* [STATED GOAL]: Retype, exactly as they stand, the lines from the start of the data to the line that contains "var=0.02, scale=60, spec=0.25))", both ends included. Leave the pictures out.

* [SOURCE DATA]:
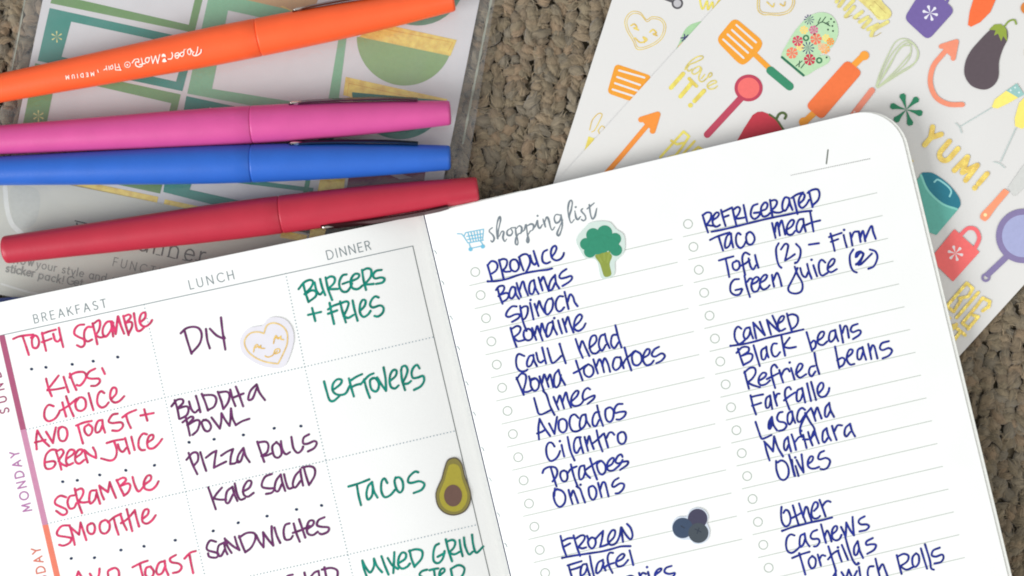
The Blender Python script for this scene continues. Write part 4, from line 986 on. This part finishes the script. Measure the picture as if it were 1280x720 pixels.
# ---- left: clear sleeve with a sticker sheet and a card inside
sheetC = sheet("sticker_sheet", "frame sticker sheet inside the clear sleeve under the pens, green boxes and gold bars", "sticker sheet",
               [(66, -62), (612, -62), (545, 270), (0, 262)], 0.0001, 0.0004, sheet_paper2)
sheetC.data.materials[0] = sheet_paper2
OL, TL, LG = (108, 146, 88), (56, 136, 122), (128, 176, 140)
card = sheet("card_insert", "grey cream printed card at the foot of the clear sleeve, below the gold bars", "card",
             [(3, 214), (548, 325), (516, 480), (-28, 362)], 0.0004, 0.0008, mat("card_stock", (196, 195, 184), rough=0.6, var=0.02, scale=60, spec=0.25))


def frame(outer, hole, rgb, name="frame_sticker"):
    s = Sticker(sheetC, name)
    s.fill(ID, outer, rgb, holes=hole)
    return s


frame("80,-60 63,4 243,41 268,-60", "105,-50 92,-2 236,31 255,-50", OL)
s = frame("62,10 245,50 228,114 47,76", "89,27 233,58 220,102 77,71", TL); s.star(71, 46, 7.2, (250, 232, 150), 6, 0.13, 0.5, kind='foil')
s = frame("44,79 226,118 212,178 28,158", "70,96 214,129 203,175 58,156", (116, 156, 104)); s.star(48, 145, 7.2, (250, 232, 150), 6, 0.13, 0.5, kind='foil')
frame("262,-10 436,25 420,152 234,117", "285,13 424,43 409,134 265,111", LG)
frame("233,120 420,160 408,215 222,176", "262,134 400,163 392,204 250,172", TL)
s = Sticker(sheetC, "label_sticker"); s.fill(ID, "296,-20 398,-2 392,14 370,14 300,-2", (190, 150, 104)); s.line(ID, "352,8 372,15 395,10", 1.2, GOLD, "gold_edge", 'foil')
s = Sticker(sheetC, "circle_sticker", label="grey green circle behind the orange cap"); s.disc(522, -28, 60, (98, 142, 120))
s = Sticker(sheetC, "circle_sticker", label="olive green half circle under a gold bar"); k = s._ink(); k.poly([(506+60*math.cos(a), 47+60*math.sin(a)) for a in np.linspace(0.18, math.pi-0.02, 40)]+[(446, 46)]); s._fin(k, "disc", M((138, 166, 112)))
s.fill(ID, "449,46 470,28 571,50 563,70", GOLD, "gold_bar", kind='foil'); s.line(ID, "480,36 566,53 560,64", 0.8, (226, 172, 80), "gold_edge", 'foil', curved=False)
s = Sticker(sheetC, "gold_bar_sticker"); s.fill(ID, "432,96 559,124 553,150 429,119", GOLD, kind='foil'); s.line(ID, "548,129 436,104 434,119", 0.8, (226, 172, 80), "gold_edge", 'foil', curved=False)
s = Sticker(sheetC, "circle_sticker", label="teal circle between the pink and blue caps"); k = s._ink(); k.poly([(500+60*math.cos(a), 114+60*math.sin(a)) for a in np.linspace(0.2, math.pi-0.02, 40)]); s._fin(k, "disc", M((52, 126, 112)))
s = Sticker(sheetC, "gold_bar_sticker"); s.fill(ID, "82,222 198,246 195,259 84,235", GOLD, kind='foil'); s.line(ID, "192,255 90,233 92,228", 0.8, (226, 172, 80), "gold_edge", 'foil', curved=False)
s = Sticker(sheetC, "gold_bar_sticker"); s.fill(ID, "206,249 330,275 327,288 203,262", GOLD, kind='foil'); s.line(ID, "322,284 210,260 212,253", 0.8, (226, 172, 80), "gold_edge", 'foil', curved=False)
frame("130,195 208,211 200,242 120,225", "140,200 190,210 185,228 132,216", (100, 138, 84))
frame("208,212 392,235 380,285 204,240", "242,222 388,240 378,268 237,237", TL)
s = Sticker(sheetC, "label_sticker"); s.fill(ID, "393,200 383,250 377,250 387,200", (58, 140, 110))
s = Sticker(sheetC, "gold_bar_sticker"); s.fill(ID, "402,215 432,218 427,262 392,262", GOLD, kind='foil')
s = Sticker(sheetC, "label_sticker", label="plum label between the blue and red caps"); s.fill(ID, "440,196 533,206 527,250 432,244", (128, 74, 96)); s.fill(ID, "455,205 470,206 515,222 500,224", (176, 160, 170), "stripe")

zc = lambda x, y: 0.0008
k = Ink(zc, 0.00004)
for s_ in T(0, 180, 4)("640,515 640,450|690,520 690,470"): pass
dx, dy = 0.968, 0.252
text(k, "FUNCTIONAL", 141, 332, 246, 356, 10.4, 1.1)
o = k.build("printed_caption", M((122, 124, 118))); parent_keep(o, card)
k = Ink(zc, 0.00004)
text(k, "anner", 172, 312.5, 256, 330, 21.5, 2.1)
text(k, "so", 262, 331, 281, 335.5, 13, 1.6)
for a_, b_ in ((197, 318.5), (211, 321), (216, 322.5), (230, 325)): k.stroke([(a_-2, b_-.5), (a_+3, b_+.6)], 1.2)
k.stroke([(96, 279), (101, 300)], 2.0); k.stroke([(94, 276), (112, 281), (114, 288), (100, 292)], 1.6); k.stroke([(244, 325), (251, 326.5)], 1.2)
o = k.build("printed_title", M((92, 92, 88))); parent_keep(o, card)
k = Ink(zc, 0.00004)
text(k, "now", 17, 329, 42, 332.5, 9.6, 1.7); text(k, "your style and sti", 45, 334.5, 152, 356, 9.4, 1.3)
text(k, "sticker", 7, 339.5, 43, 346.5, 9.6, 1.7); text(k, "pack! ", 48, 348, 84, 356, 9.4, 1.3)
text(k, "Get", 83, 354.5, 103, 359, 10, 1.3)
o = k.build("printed_sentence", M((134, 134, 128))); parent_keep(o, card)
k = Ink(zc, 0.00003); k.stroke(T(0, 180, 4)("25,215 35,320 60,400 110,450")[0], 6, wob=0); k.stroke([(2, 355), (40, 366), (80, 372)], 2.5, wob=0)
o = k.build("printed_swirl", M((214, 214, 208))); parent_keep(o, card)
k = Ink(zc, 0.000025); k.poly(T(0, 180, 4)("60,215 180,225 200,300 170,400 90,420 55,330")[0], curved=True)
o = k.build("printed_swirl", M((186, 187, 179))); parent_keep(o, card)

k = Ink(zc, 0.00004); k.poly([(352, 288), (384, 294), (382, 302), (350, 297)]); k.poly([(388, 287), (408, 284), (404, 302), (386, 299)])
o = k.build("gold_mark", M(GOLD, 'foil')); parent_keep(o, card)


def clear_material():
    m = bpy.data.materials.new("clear_plastic_film"); m.use_nodes = True
    nt = m.node_tree; nt.nodes.clear()
    out = nt.nodes.new("ShaderNodeOutputMaterial")
    tr = nt.nodes.new("ShaderNodeBsdfTransparent"); tr.inputs[0].default_value = (0.97, 0.975, 0.98, 1)
    gl = nt.nodes.new("ShaderNodeBsdfGlossy"); gl.inputs["Roughness"].default_value = 0.16; gl.inputs[0].default_value = (0.95, 0.96, 0.97, 1)
    df = nt.nodes.new("ShaderNodeBsdfDiffuse"); df.inputs[0].default_value = (0.55, 0.57, 0.58, 1)
    tc = nt.nodes.new("ShaderNodeTexCoord")
    n = nt.nodes.new("ShaderNodeTexNoise"); n.inputs["Scale"].default_value = 60; n.inputs["Detail"].default_value = 3; n.inputs["Distortion"].default_value = 1.0
    nt.links.new(tc.outputs["Object"], n.inputs["Vector"])
    bp = nt.nodes.new("ShaderNodeBump"); bp.inputs["Strength"].default_value = 0.5; bp.inputs["Distance"].default_value = 0.002
    nt.links.new(n.outputs["Fac"], bp.inputs["Height"]); nt.links.new(bp.outputs["Normal"], gl.inputs["Normal"])
    mr = nt.nodes.new("ShaderNodeMapRange"); mr.inputs["From Min"].default_value = 0.3; mr.inputs["From Max"].default_value = 0.75; mr.inputs["To Min"].default_value = 0.03; mr.inputs["To Max"].default_value = 0.13
    nt.links.new(n.outputs["Fac"], mr.inputs["Value"])
    m1 = nt.nodes.new("ShaderNodeMixShader"); nt.links.new(mr.outputs[0], m1.inputs[0]); nt.links.new(tr.outputs[0], m1.inputs[1]); nt.links.new(df.outputs[0], m1.inputs[2])
    m2 = nt.nodes.new("ShaderNodeMixShader"); m2.inputs[0].default_value = 0.06; nt.links.new(m1.outputs[0], m2.inputs[1]); nt.links.new(gl.outputs[0], m2.inputs[2])
    nt.links.new(m2.outputs[0], out.inputs["Surface"])
    return m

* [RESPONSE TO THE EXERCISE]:
The Blender Python script for this scene continues. Write part 4, from line 986 on. This part finishes the script. Measure the picture as if it were 1280x720 pixels.
# ---- left: clear sleeve with a sticker sheet and a card inside
sheetC = sheet("sticker_sheet", "frame sticker sheet inside the clear sleeve under the pens, green boxes and gold bars", "sticker sheet",
               [(66, -62), (612, -62), (545, 270), (0, 262)], 0.0001, 0.0004, sheet_paper2)
sheetC.data.materials[0] = sheet_paper2
OL, TL, LG = (108, 146, 88), (56, 136, 122), (128, 176, 140)
card = sheet("card_insert", "grey cream printed card at the foot of the clear sleeve, below the gold bars", "card",
             [(3, 214), (548, 325), (516, 480), (-28, 362)], 0.0004, 0.0008, mat("card_stock", (196, 195, 184), rough=0.6, var=0.02, scale=60, spec=0.25))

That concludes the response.